Of course these are small but maybe insignificant stories I experienced (and there are more examples but I think I'll leave some for another time), but it somehow characterizes the experience I felt when I was there, on how it is being a Pinoy in that land, regardless if you just stepped in, have been immersed for a while, or born and raised there already. Somehow, I think we Pinoys are shy to recognize each other on an ordinary day. But of course we raise our flags and wave them high on special days, like during a Manny Pacquiao fight, or this AI. 

And this is why I got attached this time to this particular season of AI. Jessica reminded me of those days, of those moments, and how I felt as a person in America, as a Pinoy in America, as a Pinoy encountering Pinoys in America. Ewan ko ba, medyo kakaiba lang talaga. And this is also why I haven't written much about that trip for so long; I'm still trying to figure out the whole experience, and perhaps where I belong in the greater scheme of things that this thing is somewhat implying.

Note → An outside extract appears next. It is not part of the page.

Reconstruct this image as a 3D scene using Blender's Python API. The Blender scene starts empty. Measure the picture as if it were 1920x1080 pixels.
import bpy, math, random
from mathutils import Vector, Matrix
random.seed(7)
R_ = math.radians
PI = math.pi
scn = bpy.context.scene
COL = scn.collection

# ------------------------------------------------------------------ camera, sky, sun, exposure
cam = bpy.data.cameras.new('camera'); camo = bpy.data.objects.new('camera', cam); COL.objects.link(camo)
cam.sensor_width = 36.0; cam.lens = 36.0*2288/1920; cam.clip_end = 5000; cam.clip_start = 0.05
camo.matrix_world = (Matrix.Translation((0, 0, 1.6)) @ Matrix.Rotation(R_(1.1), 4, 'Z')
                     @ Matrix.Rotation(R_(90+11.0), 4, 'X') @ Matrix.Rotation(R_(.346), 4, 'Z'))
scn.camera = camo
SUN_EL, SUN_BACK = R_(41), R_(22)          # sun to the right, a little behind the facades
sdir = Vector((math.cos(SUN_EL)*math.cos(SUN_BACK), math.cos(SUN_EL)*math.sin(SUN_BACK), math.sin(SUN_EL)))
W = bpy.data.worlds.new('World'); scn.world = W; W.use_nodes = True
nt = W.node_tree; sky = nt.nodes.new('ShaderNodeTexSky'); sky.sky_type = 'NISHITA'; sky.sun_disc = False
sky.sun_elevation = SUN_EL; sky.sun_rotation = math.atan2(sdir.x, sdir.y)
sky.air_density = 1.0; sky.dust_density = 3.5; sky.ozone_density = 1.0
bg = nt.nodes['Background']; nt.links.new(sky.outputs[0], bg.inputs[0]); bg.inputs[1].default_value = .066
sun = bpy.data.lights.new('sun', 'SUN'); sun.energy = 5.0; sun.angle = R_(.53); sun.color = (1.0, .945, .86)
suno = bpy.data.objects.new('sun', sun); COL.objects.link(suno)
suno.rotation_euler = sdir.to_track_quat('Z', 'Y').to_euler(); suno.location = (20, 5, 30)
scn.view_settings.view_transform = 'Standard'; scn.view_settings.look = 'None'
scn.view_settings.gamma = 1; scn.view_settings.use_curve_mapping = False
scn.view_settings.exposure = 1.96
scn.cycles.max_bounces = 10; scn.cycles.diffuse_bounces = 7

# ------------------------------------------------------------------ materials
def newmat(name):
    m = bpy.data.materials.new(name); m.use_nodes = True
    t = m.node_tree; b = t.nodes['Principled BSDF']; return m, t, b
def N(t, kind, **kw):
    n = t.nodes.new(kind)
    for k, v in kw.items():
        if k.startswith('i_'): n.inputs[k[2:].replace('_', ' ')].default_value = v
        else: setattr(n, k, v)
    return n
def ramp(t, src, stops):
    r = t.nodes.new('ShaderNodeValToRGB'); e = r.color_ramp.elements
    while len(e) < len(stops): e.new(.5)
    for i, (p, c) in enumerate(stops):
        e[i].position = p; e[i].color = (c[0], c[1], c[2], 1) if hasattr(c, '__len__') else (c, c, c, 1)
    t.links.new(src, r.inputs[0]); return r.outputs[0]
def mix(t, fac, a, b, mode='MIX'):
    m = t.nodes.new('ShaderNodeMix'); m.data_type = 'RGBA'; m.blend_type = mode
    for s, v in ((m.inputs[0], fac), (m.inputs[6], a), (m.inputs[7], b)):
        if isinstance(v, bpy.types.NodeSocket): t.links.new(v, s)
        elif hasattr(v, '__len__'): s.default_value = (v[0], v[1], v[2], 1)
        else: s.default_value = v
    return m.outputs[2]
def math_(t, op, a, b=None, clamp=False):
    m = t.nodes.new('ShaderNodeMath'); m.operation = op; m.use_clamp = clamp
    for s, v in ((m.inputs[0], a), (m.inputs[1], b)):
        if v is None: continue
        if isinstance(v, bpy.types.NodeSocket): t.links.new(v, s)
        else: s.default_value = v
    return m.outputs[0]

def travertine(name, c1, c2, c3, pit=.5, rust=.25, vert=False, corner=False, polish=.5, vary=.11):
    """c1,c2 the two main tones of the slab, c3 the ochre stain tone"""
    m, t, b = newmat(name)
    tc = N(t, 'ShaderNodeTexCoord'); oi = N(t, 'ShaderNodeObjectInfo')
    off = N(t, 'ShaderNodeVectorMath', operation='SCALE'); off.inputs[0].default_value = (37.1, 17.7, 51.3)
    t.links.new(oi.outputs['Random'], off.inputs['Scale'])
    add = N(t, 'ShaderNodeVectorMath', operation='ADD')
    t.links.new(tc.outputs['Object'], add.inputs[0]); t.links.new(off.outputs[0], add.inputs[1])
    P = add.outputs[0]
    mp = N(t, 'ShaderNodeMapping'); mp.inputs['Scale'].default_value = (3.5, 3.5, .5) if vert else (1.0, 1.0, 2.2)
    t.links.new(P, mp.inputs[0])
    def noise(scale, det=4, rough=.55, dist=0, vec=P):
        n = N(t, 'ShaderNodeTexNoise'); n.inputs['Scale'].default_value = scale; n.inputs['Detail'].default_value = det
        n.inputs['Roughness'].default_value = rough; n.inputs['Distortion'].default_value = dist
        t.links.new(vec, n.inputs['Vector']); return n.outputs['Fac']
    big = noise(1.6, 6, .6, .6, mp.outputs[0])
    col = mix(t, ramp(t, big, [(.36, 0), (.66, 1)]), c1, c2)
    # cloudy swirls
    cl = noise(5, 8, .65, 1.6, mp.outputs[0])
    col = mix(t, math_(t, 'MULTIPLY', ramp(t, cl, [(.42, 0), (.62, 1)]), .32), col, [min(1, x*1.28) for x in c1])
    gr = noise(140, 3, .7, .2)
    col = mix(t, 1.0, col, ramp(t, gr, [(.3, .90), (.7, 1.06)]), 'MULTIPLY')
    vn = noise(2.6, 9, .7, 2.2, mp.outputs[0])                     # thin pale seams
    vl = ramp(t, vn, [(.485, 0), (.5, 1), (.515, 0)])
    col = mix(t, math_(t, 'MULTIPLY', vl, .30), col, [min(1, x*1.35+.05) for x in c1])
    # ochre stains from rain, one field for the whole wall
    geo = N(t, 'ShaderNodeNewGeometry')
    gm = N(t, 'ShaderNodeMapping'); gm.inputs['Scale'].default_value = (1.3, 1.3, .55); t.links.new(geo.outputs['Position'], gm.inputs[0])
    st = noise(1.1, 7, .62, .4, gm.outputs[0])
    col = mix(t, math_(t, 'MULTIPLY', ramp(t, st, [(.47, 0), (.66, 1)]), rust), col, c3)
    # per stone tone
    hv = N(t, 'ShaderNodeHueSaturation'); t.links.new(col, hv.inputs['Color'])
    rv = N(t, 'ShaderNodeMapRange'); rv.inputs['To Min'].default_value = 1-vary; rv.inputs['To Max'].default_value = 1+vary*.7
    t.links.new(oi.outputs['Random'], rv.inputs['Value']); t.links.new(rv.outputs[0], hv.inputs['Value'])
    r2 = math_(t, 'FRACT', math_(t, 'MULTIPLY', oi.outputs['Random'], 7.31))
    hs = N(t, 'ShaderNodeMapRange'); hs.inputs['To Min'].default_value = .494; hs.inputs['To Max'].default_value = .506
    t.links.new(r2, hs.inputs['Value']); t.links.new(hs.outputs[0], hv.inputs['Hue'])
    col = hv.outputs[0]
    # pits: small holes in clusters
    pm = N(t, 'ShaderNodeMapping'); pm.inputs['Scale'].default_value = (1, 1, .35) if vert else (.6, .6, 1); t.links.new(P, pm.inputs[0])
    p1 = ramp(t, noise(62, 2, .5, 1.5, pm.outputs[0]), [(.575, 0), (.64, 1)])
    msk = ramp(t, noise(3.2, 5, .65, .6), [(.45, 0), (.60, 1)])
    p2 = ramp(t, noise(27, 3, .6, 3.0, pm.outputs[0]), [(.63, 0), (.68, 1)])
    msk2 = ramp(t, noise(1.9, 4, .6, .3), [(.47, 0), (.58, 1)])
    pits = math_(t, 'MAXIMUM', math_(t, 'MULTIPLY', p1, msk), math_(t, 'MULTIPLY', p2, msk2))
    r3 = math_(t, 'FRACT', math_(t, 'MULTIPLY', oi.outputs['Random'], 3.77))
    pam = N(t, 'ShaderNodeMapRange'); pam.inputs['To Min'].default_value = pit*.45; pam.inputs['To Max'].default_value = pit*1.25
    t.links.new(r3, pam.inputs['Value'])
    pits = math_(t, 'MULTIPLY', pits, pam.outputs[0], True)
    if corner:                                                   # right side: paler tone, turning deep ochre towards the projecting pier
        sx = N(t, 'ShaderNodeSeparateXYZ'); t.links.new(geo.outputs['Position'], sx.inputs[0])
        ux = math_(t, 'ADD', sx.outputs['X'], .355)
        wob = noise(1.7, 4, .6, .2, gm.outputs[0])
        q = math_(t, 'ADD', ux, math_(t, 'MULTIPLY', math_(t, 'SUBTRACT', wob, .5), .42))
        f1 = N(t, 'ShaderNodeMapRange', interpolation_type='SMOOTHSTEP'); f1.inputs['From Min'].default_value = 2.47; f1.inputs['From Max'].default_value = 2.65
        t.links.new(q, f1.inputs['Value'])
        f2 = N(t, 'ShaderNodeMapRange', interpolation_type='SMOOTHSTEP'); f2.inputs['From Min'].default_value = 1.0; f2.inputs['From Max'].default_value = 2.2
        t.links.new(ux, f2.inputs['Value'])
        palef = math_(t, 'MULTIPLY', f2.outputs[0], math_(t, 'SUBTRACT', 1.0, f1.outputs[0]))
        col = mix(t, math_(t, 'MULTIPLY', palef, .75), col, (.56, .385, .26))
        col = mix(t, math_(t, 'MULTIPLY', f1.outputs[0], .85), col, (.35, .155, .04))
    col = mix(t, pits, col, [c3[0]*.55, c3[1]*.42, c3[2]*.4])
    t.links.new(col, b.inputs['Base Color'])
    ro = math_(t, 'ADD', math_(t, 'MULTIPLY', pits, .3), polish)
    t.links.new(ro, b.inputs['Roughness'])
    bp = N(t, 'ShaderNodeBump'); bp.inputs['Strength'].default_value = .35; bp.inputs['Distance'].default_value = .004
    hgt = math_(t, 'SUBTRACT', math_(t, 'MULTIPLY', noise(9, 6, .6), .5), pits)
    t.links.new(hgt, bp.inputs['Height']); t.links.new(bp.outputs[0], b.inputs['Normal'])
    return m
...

What that that is, well, I have yet to figure that out as well.

And this is why it also warmed my heart when I saw the footage of Pinoy voting parties in the US, where global Pinoys would gather and bring potluck food, watch AI and cheer on Jessica, and then text-vote to death.To a certain extent, I got it, and also felt it. I was like "Sana andiyan din sa mga party na 'yan si Leytruhn girl or sina Ate Airport Worker,  nakiki-text and cheer dahil magaling ang dugong Pinoy na singer na 'yun. At saka 'yung mga shy magsalita o magkomentaryo na Pinoy, sana nakikisigaw na rin sila na manalo si Jessica." Sana, 'no? Sana. 

But of course hindi ko rin nilalahat siyempre. There are those born and raised there who are into knowing their roots and all, coming here to the country on their own and trying to find their spot in the universe as Filipinos, mga ganun. But it is quite hard to peg just what a Pinoy is these days, di ba, or whether we are still proud of that thing called "being Pinoy" regardless of what happens to us and what we experience outside the Philippines. Of course, I know a lot of us are proud, but sometimes, it takes a while for that to surface.

Hanging out with my homies: temporary Pinoy Emil from Oz and 
Fil-Am Freddy who said people treated him more like Am here 
but back home he's seen more as Fil. Go figure. (June 2011 Baguio City)

Take it from the different reactions we gathered about this saga. There are those who shrugged AI this year, there are those who watched it like a hawk. There are those Pinoys there who laughed at Pinoys here for feeling sad that Jessica didn't make it. My Fil-Am tita commented that America, her homeland, isn't ready for a Filipino superstar yet daw. There are those who say that it is American Idol after all, so what is the real face of America ba talaga? Well, this is where the bigger race card discourse gets thrown in, but again, I don't think I wanna go there because it is quite obvious already. Yeah, maybe middle America won, but I am thankful that at least, for a season, some little girl with a big voice galvanized a lot of Pinoys/Pinoy-descended people like her and cheered altogether, at the same time, with pride.

Isang tagay para sa dugong Pinay. (May 2012 Marikina)

Yeah, okay na ako doon. So salamat, Jessica, at nagawa mo iyon. Now go out there and sing your heart out -  to the world pa rin. And with that, we close this chapter na.